(To be done): Quote the whole listing word for word. Do not include the pictures.

(Dataset section):
----

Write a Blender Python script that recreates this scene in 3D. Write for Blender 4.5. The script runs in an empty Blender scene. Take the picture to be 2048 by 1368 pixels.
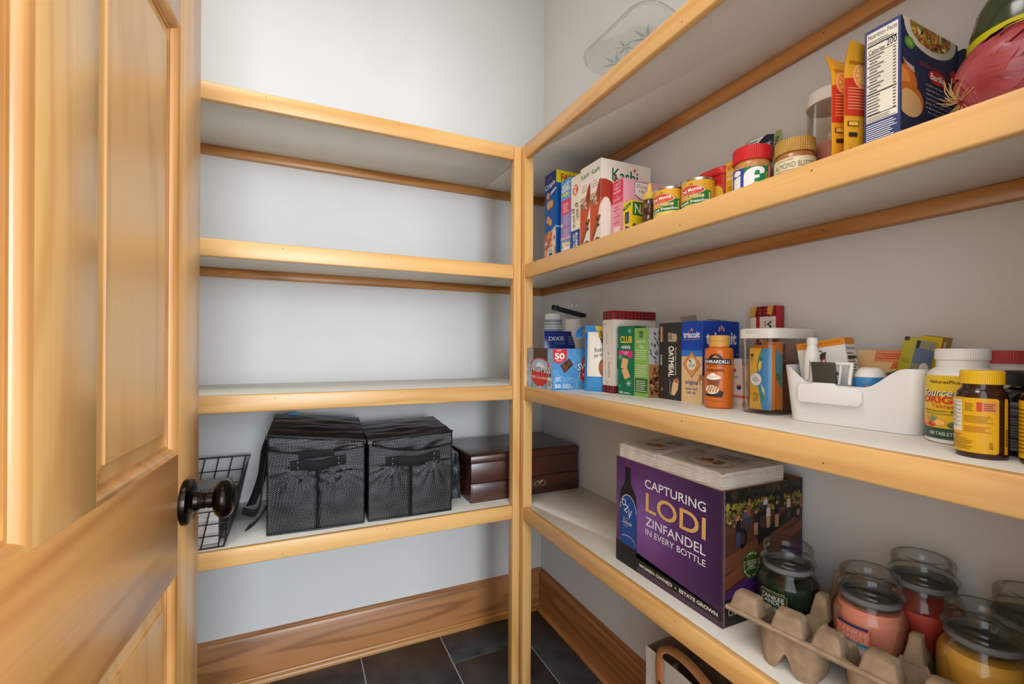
import bpy, bmesh, math, random
from mathutils import Vector, Matrix, noise, Euler
R_ = math.radians
PI = math.pi
sc = bpy.context.scene
C = sc.collection
rnd = random.Random(7)

# ------------------------------------------------------------------ camera
cam = bpy.data.cameras.new('camera')
cam.sensor_width = 36.0
cam.lens = 916.37 / 2048 * 36
cam.shift_y = (693.35 - 684) / 2048
cam.clip_start = 0.02
camo = bpy.data.objects.new('camera', cam)
camo.rotation_mode = 'XYZ'
camo.matrix_world = (Matrix.Translation((-0.900, -1.6371, 1.046)) @ Matrix.Rotation(-0.4369, 4, 'Z')
                     @ Matrix.Rotation(PI / 2, 4, 'X') @ Matrix.Rotation(0.0057, 4, 'Z'))
C.objects.link(camo)
sc.camera = camo

# ------------------------------------------------------------------ light and exposure
sc.view_settings.view_transform = 'Standard'
sc.view_settings.look = 'None'
sc.view_settings.exposure = 0.08
sc.view_settings.gamma = 1.0
sc.view_settings.use_curve_mapping = False
world = bpy.data.worlds.new('world')
sc.world = world
world.use_nodes = True
world.node_tree.nodes['Background'].inputs[0].default_value = (0.90, 0.95, 1.0, 1)
world.node_tree.nodes['Background'].inputs[1].default_value = 2.75


def area(name, loc, rot, sx, sy, power, col):
    l = bpy.data.lights.new(name, 'AREA')
    l.shape = 'RECTANGLE'
    l.size, l.size_y = sx, sy
    l.energy = power
    l.color = col
    o = bpy.data.objects.new(name, l)
    o.location = loc
    o.rotation_euler = rot
    C.objects.link(o)
    return o


# daylight from the hall window behind the camera, and the closet's ceiling lamp
area('hall_window_light', (-0.62, -4.3, 1.35), (R_(90), 0, 0), 1.1, 1.7, 92, (0.82, 0.92, 1.0))
area('ceiling_lamp_light', (-1.22, -1.22, 2.60), (0, 0, 0), 0.6, 0.5, 9.0, (1.0, 0.96, 0.90))
sc.cycles.max_bounces = 10
sc.cycles.diffuse_bounces = 6
sc.cycles.glossy_bounces = 5
sc.cycles.transmission_bounces = 10
sc.cycles.transparent_max_bounces = 16
sc.cycles.caustics_reflective = False
sc.cycles.caustics_refractive = False
sc.cycles.sample_clamp_indirect = 4.0

# ------------------------------------------------------------------ materials
S1, S2, S3, S4 = 1.6619, 1.2962, 0.9262, 0.5594     # shelf top heights
FX, FY = -0.2777, -0.367                            # front planes of the side and back shelves
_mats = {}


def lin(h):
    h = h.lstrip('#')
    o = []
    for i in (0, 2, 4):
        c = int(h[i:i + 2], 16) / 255
        o.append(c / 12.92 if c <= 0.04045 else ((c + 0.055) / 1.055) ** 2.4)
    return (o[0], o[1], o[2], 1.0)


def new_mat(name):
    m = bpy.data.materials.new(name)
    m.use_nodes = True
    nt = m.node_tree
    return m, nt, nt.nodes['Principled BSDF']


def ink(h, rough=0.5, spec=0.35, metal=0.0):
    """printed or moulded colour with a faint procedural mottling"""
    key = ('ink', h, rough, spec, metal)
    if key in _mats:
        return _mats[key]
    m, nt, b = new_mat('colour_' + h.lstrip('#'))
    c = lin(h)
    n = nt.nodes.new('ShaderNodeTexNoise')
    n.inputs['Scale'].default_value = 60
    mx = nt.nodes.new('ShaderNodeMix')
    mx.data_type = 'RGBA'
    mx.inputs[6].default_value = tuple(x * 0.95 for x in c[:3]) + (1,)
    mx.inputs[7].default_value = tuple(min(1, x * 1.05) for x in c[:3]) + (1,)
    nt.links.new(n.outputs['Fac'], mx.inputs[0])
    nt.links.new(mx.outputs[2], b.inputs['Base Color'])
    b.inputs['Roughness'].default_value = rough
    b.inputs['Specular IOR Level'].default_value = spec
    b.inputs['Metallic'].default_value = metal
    _mats[key] = m
    return m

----

(Written solution):
Write a Blender Python script that recreates this scene in 3D. Write for Blender 4.5. The script runs in an empty Blender scene. Take the picture to be 2048 by 1368 pixels.
import bpy, bmesh, math, random
from mathutils import Vector, Matrix, noise, Euler
R_ = math.radians
PI = math.pi
sc = bpy.context.scene
C = sc.collection
rnd = random.Random(7)

# ------------------------------------------------------------------ camera
cam = bpy.data.cameras.new('camera')
cam.sensor_width = 36.0
cam.lens = 916.37 / 2048 * 36
cam.shift_y = (693.35 - 684) / 2048
cam.clip_start = 0.02
camo = bpy.data.objects.new('camera', cam)
camo.rotation_mode = 'XYZ'
camo.matrix_world = (Matrix.Translation((-0.900, -1.6371, 1.046)) @ Matrix.Rotation(-0.4369, 4, 'Z')
                     @ Matrix.Rotation(PI / 2, 4, 'X') @ Matrix.Rotation(0.0057, 4, 'Z'))
C.objects.link(camo)
sc.camera = camo

# ------------------------------------------------------------------ light and exposure
sc.view_settings.view_transform = 'Standard'
sc.view_settings.look = 'None'
sc.view_settings.exposure = 0.08
sc.view_settings.gamma = 1.0
sc.view_settings.use_curve_mapping = False
world = bpy.data.worlds.new('world')
sc.world = world
world.use_nodes = True
world.node_tree.nodes['Background'].inputs[0].default_value = (0.90, 0.95, 1.0, 1)
world.node_tree.nodes['Background'].inputs[1].default_value = 2.75


def area(name, loc, rot, sx, sy, power, col):
    l = bpy.data.lights.new(name, 'AREA')
    l.shape = 'RECTANGLE'
    l.size, l.size_y = sx, sy
    l.energy = power
    l.color = col
    o = bpy.data.objects.new(name, l)
    o.location = loc
    o.rotation_euler = rot
    C.objects.link(o)
    return o


# daylight from the hall window behind the camera, and the closet's ceiling lamp
area('hall_window_light', (-0.62, -4.3, 1.35), (R_(90), 0, 0), 1.1, 1.7, 92, (0.82, 0.92, 1.0))
area('ceiling_lamp_light', (-1.22, -1.22, 2.60), (0, 0, 0), 0.6, 0.5, 9.0, (1.0, 0.96, 0.90))
sc.cycles.max_bounces = 10
sc.cycles.diffuse_bounces = 6
sc.cycles.glossy_bounces = 5
sc.cycles.transmission_bounces = 10
sc.cycles.transparent_max_bounces = 16
sc.cycles.caustics_reflective = False
sc.cycles.caustics_refractive = False
sc.cycles.sample_clamp_indirect = 4.0

# ------------------------------------------------------------------ materials
S1, S2, S3, S4 = 1.6619, 1.2962, 0.9262, 0.5594     # shelf top heights
FX, FY = -0.2777, -0.367                            # front planes of the side and back shelves
_mats = {}


def lin(h):
    h = h.lstrip('#')
    o = []
    for i in (0, 2, 4):
        c = int(h[i:i + 2], 16) / 255
        o.append(c / 12.92 if c <= 0.04045 else ((c + 0.055) / 1.055) ** 2.4)
    return (o[0], o[1], o[2], 1.0)


def new_mat(name):
    m = bpy.data.materials.new(name)
    m.use_nodes = True
    nt = m.node_tree
    return m, nt, nt.nodes['Principled BSDF']


def ink(h, rough=0.5, spec=0.35, metal=0.0):
    """printed or moulded colour with a faint procedural mottling"""
    key = ('ink', h, rough, spec, metal)
    if key in _mats:
        return _mats[key]
    m, nt, b = new_mat('colour_' + h.lstrip('#'))
    c = lin(h)
    n = nt.nodes.new('ShaderNodeTexNoise')
    n.inputs['Scale'].default_value = 60
    mx = nt.nodes.new('ShaderNodeMix')
    mx.data_type = 'RGBA'
    mx.inputs[6].default_value = tuple(x * 0.95 for x in c[:3]) + (1,)
    mx.inputs[7].default_value = tuple(min(1, x * 1.05) for x in c[:3]) + (1,)
    nt.links.new(n.outputs['Fac'], mx.inputs[0])
    nt.links.new(mx.outputs[2], b.inputs['Base Color'])
    b.inputs['Roughness'].default_value = rough
    b.inputs['Specular IOR Level'].default_value = spec
    b.inputs['Metallic'].default_value = metal
    _mats[key] = m
    return m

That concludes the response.